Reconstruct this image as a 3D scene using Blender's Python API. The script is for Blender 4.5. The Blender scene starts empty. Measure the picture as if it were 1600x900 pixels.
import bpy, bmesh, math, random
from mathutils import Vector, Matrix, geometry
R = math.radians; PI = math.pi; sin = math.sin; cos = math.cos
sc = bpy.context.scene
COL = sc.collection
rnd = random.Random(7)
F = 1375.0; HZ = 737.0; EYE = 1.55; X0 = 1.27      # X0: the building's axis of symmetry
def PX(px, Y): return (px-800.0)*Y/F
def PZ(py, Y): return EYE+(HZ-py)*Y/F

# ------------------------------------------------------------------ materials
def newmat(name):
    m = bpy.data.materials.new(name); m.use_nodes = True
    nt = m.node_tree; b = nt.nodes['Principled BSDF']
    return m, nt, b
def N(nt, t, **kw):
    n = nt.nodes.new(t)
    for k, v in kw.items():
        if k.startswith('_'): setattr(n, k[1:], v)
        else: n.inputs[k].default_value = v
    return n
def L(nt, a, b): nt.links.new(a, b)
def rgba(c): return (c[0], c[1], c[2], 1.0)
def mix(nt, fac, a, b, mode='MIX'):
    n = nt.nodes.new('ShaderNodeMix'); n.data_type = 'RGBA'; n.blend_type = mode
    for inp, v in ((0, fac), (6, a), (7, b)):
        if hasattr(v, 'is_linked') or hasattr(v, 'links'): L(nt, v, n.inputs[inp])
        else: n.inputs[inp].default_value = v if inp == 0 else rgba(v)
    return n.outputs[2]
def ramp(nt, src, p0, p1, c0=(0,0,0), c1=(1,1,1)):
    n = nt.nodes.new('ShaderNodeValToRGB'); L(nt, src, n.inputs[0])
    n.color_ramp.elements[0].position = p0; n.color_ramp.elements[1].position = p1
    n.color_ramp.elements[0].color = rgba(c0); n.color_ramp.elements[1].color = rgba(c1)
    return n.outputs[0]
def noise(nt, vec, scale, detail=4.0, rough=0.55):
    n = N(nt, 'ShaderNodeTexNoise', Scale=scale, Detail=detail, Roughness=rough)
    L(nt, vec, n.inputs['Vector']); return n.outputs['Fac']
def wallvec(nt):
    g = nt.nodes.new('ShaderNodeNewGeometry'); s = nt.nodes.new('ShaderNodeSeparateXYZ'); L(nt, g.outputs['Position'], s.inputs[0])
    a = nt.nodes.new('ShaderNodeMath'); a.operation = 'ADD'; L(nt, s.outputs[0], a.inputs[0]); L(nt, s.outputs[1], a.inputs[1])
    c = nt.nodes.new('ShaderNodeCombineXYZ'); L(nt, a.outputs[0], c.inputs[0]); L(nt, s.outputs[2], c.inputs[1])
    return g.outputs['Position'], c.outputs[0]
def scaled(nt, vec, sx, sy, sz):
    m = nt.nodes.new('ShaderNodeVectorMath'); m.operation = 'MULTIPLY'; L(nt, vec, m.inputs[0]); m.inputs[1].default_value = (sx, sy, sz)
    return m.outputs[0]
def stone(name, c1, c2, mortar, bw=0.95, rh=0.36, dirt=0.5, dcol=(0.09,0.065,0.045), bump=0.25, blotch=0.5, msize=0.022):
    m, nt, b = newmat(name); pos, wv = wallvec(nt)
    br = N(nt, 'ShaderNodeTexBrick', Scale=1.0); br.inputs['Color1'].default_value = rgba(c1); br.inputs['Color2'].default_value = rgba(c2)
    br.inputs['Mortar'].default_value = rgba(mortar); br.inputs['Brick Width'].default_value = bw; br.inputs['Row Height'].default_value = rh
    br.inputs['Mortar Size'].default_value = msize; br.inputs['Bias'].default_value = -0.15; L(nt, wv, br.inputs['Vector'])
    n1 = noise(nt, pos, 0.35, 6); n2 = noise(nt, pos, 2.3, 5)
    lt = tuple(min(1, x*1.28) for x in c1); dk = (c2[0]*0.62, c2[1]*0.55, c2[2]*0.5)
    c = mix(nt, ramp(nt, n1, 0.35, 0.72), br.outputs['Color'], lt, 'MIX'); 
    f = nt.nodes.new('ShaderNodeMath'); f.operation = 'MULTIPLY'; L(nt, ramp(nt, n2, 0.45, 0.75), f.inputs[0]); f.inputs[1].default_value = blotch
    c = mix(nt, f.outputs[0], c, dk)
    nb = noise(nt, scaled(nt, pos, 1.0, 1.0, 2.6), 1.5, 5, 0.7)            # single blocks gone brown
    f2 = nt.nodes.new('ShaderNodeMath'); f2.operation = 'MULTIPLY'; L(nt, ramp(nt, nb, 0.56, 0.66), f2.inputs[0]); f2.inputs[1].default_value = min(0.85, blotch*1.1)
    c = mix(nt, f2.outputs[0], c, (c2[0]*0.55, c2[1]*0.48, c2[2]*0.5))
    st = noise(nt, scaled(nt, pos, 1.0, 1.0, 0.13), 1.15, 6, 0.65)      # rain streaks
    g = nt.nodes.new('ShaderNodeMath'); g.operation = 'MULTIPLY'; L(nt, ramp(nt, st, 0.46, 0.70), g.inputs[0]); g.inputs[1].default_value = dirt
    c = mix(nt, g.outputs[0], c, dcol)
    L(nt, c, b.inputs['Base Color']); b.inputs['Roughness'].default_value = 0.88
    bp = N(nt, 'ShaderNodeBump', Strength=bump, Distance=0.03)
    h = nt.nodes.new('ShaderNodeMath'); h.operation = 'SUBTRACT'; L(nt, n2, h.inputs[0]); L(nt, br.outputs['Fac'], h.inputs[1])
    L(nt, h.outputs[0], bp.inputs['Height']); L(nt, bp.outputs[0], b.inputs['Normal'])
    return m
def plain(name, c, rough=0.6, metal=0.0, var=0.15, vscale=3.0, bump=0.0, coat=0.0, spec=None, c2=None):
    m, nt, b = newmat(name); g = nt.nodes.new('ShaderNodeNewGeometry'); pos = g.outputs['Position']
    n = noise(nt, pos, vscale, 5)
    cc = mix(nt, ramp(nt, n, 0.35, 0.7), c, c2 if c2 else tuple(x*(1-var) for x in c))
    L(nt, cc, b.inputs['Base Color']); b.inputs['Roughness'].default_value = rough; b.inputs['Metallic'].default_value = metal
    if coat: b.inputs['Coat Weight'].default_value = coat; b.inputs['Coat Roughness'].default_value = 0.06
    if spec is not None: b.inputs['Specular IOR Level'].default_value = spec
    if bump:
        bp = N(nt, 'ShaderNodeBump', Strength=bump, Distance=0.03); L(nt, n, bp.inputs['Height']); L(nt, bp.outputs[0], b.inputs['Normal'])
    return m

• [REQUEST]
Reproduce the complete data exactly as presented above.

• [TASK OUTPUT]
Reconstruct this image as a 3D scene using Blender's Python API. The script is for Blender 4.5. The Blender scene starts empty. Measure the picture as if it were 1600x900 pixels.
import bpy, bmesh, math, random
from mathutils import Vector, Matrix, geometry
R = math.radians; PI = math.pi; sin = math.sin; cos = math.cos
sc = bpy.context.scene
COL = sc.collection
rnd = random.Random(7)
F = 1375.0; HZ = 737.0; EYE = 1.55; X0 = 1.27      # X0: the building's axis of symmetry
def PX(px, Y): return (px-800.0)*Y/F
def PZ(py, Y): return EYE+(HZ-py)*Y/F

# ------------------------------------------------------------------ materials
def newmat(name):
    m = bpy.data.materials.new(name); m.use_nodes = True
    nt = m.node_tree; b = nt.nodes['Principled BSDF']
    return m, nt, b
def N(nt, t, **kw):
    n = nt.nodes.new(t)
    for k, v in kw.items():
        if k.startswith('_'): setattr(n, k[1:], v)
        else: n.inputs[k].default_value = v
    return n
def L(nt, a, b): nt.links.new(a, b)
def rgba(c): return (c[0], c[1], c[2], 1.0)
def mix(nt, fac, a, b, mode='MIX'):
    n = nt.nodes.new('ShaderNodeMix'); n.data_type = 'RGBA'; n.blend_type = mode
    for inp, v in ((0, fac), (6, a), (7, b)):
        if hasattr(v, 'is_linked') or hasattr(v, 'links'): L(nt, v, n.inputs[inp])
        else: n.inputs[inp].default_value = v if inp == 0 else rgba(v)
    return n.outputs[2]
def ramp(nt, src, p0, p1, c0=(0,0,0), c1=(1,1,1)):
    n = nt.nodes.new('ShaderNodeValToRGB'); L(nt, src, n.inputs[0])
    n.color_ramp.elements[0].position = p0; n.color_ramp.elements[1].position = p1
    n.color_ramp.elements[0].color = rgba(c0); n.color_ramp.elements[1].color = rgba(c1)
    return n.outputs[0]
def noise(nt, vec, scale, detail=4.0, rough=0.55):
    n = N(nt, 'ShaderNodeTexNoise', Scale=scale, Detail=detail, Roughness=rough)
    L(nt, vec, n.inputs['Vector']); return n.outputs['Fac']
def wallvec(nt):
    g = nt.nodes.new('ShaderNodeNewGeometry'); s = nt.nodes.new('ShaderNodeSeparateXYZ'); L(nt, g.outputs['Position'], s.inputs[0])
    a = nt.nodes.new('ShaderNodeMath'); a.operation = 'ADD'; L(nt, s.outputs[0], a.inputs[0]); L(nt, s.outputs[1], a.inputs[1])
    c = nt.nodes.new('ShaderNodeCombineXYZ'); L(nt, a.outputs[0], c.inputs[0]); L(nt, s.outputs[2], c.inputs[1])
    return g.outputs['Position'], c.outputs[0]
def scaled(nt, vec, sx, sy, sz):
    m = nt.nodes.new('ShaderNodeVectorMath'); m.operation = 'MULTIPLY'; L(nt, vec, m.inputs[0]); m.inputs[1].default_value = (sx, sy, sz)
    return m.outputs[0]
def stone(name, c1, c2, mortar, bw=0.95, rh=0.36, dirt=0.5, dcol=(0.09,0.065,0.045), bump=0.25, blotch=0.5, msize=0.022):
    m, nt, b = newmat(name); pos, wv = wallvec(nt)
    br = N(nt, 'ShaderNodeTexBrick', Scale=1.0); br.inputs['Color1'].default_value = rgba(c1); br.inputs['Color2'].default_value = rgba(c2)
    br.inputs['Mortar'].default_value = rgba(mortar); br.inputs['Brick Width'].default_value = bw; br.inputs['Row Height'].default_value = rh
    br.inputs['Mortar Size'].default_value = msize; br.inputs['Bias'].default_value = -0.15; L(nt, wv, br.inputs['Vector'])
    n1 = noise(nt, pos, 0.35, 6); n2 = noise(nt, pos, 2.3, 5)
    lt = tuple(min(1, x*1.28) for x in c1); dk = (c2[0]*0.62, c2[1]*0.55, c2[2]*0.5)
    c = mix(nt, ramp(nt, n1, 0.35, 0.72), br.outputs['Color'], lt, 'MIX'); 
    f = nt.nodes.new('ShaderNodeMath'); f.operation = 'MULTIPLY'; L(nt, ramp(nt, n2, 0.45, 0.75), f.inputs[0]); f.inputs[1].default_value = blotch
    c = mix(nt, f.outputs[0], c, dk)
    nb = noise(nt, scaled(nt, pos, 1.0, 1.0, 2.6), 1.5, 5, 0.7)            # single blocks gone brown
    f2 = nt.nodes.new('ShaderNodeMath'); f2.operation = 'MULTIPLY'; L(nt, ramp(nt, nb, 0.56, 0.66), f2.inputs[0]); f2.inputs[1].default_value = min(0.85, blotch*1.1)
    c = mix(nt, f2.outputs[0], c, (c2[0]*0.55, c2[1]*0.48, c2[2]*0.5))
    st = noise(nt, scaled(nt, pos, 1.0, 1.0, 0.13), 1.15, 6, 0.65)      # rain streaks
    g = nt.nodes.new('ShaderNodeMath'); g.operation = 'MULTIPLY'; L(nt, ramp(nt, st, 0.46, 0.70), g.inputs[0]); g.inputs[1].default_value = dirt
    c = mix(nt, g.outputs[0], c, dcol)
    L(nt, c, b.inputs['Base Color']); b.inputs['Roughness'].default_value = 0.88
    bp = N(nt, 'ShaderNodeBump', Strength=bump, Distance=0.03)
    h = nt.nodes.new('ShaderNodeMath'); h.operation = 'SUBTRACT'; L(nt, n2, h.inputs[0]); L(nt, br.outputs['Fac'], h.inputs[1])
    L(nt, h.outputs[0], bp.inputs['Height']); L(nt, bp.outputs[0], b.inputs['Normal'])
    return m
def plain(name, c, rough=0.6, metal=0.0, var=0.15, vscale=3.0, bump=0.0, coat=0.0, spec=None, c2=None):
    m, nt, b = newmat(name); g = nt.nodes.new('ShaderNodeNewGeometry'); pos = g.outputs['Position']
    n = noise(nt, pos, vscale, 5)
    cc = mix(nt, ramp(nt, n, 0.35, 0.7), c, c2 if c2 else tuple(x*(1-var) for x in c))
    L(nt, cc, b.inputs['Base Color']); b.inputs['Roughness'].default_value = rough; b.inputs['Metallic'].default_value = metal
    if coat: b.inputs['Coat Weight'].default_value = coat; b.inputs['Coat Roughness'].default_value = 0.06
    if spec is not None: b.inputs['Specular IOR Level'].default_value = spec
    if bump:
        bp = N(nt, 'ShaderNodeBump', Strength=bump, Distance=0.03); L(nt, n, bp.inputs['Height']); L(nt, bp.outputs[0], b.inputs['Normal'])
    return m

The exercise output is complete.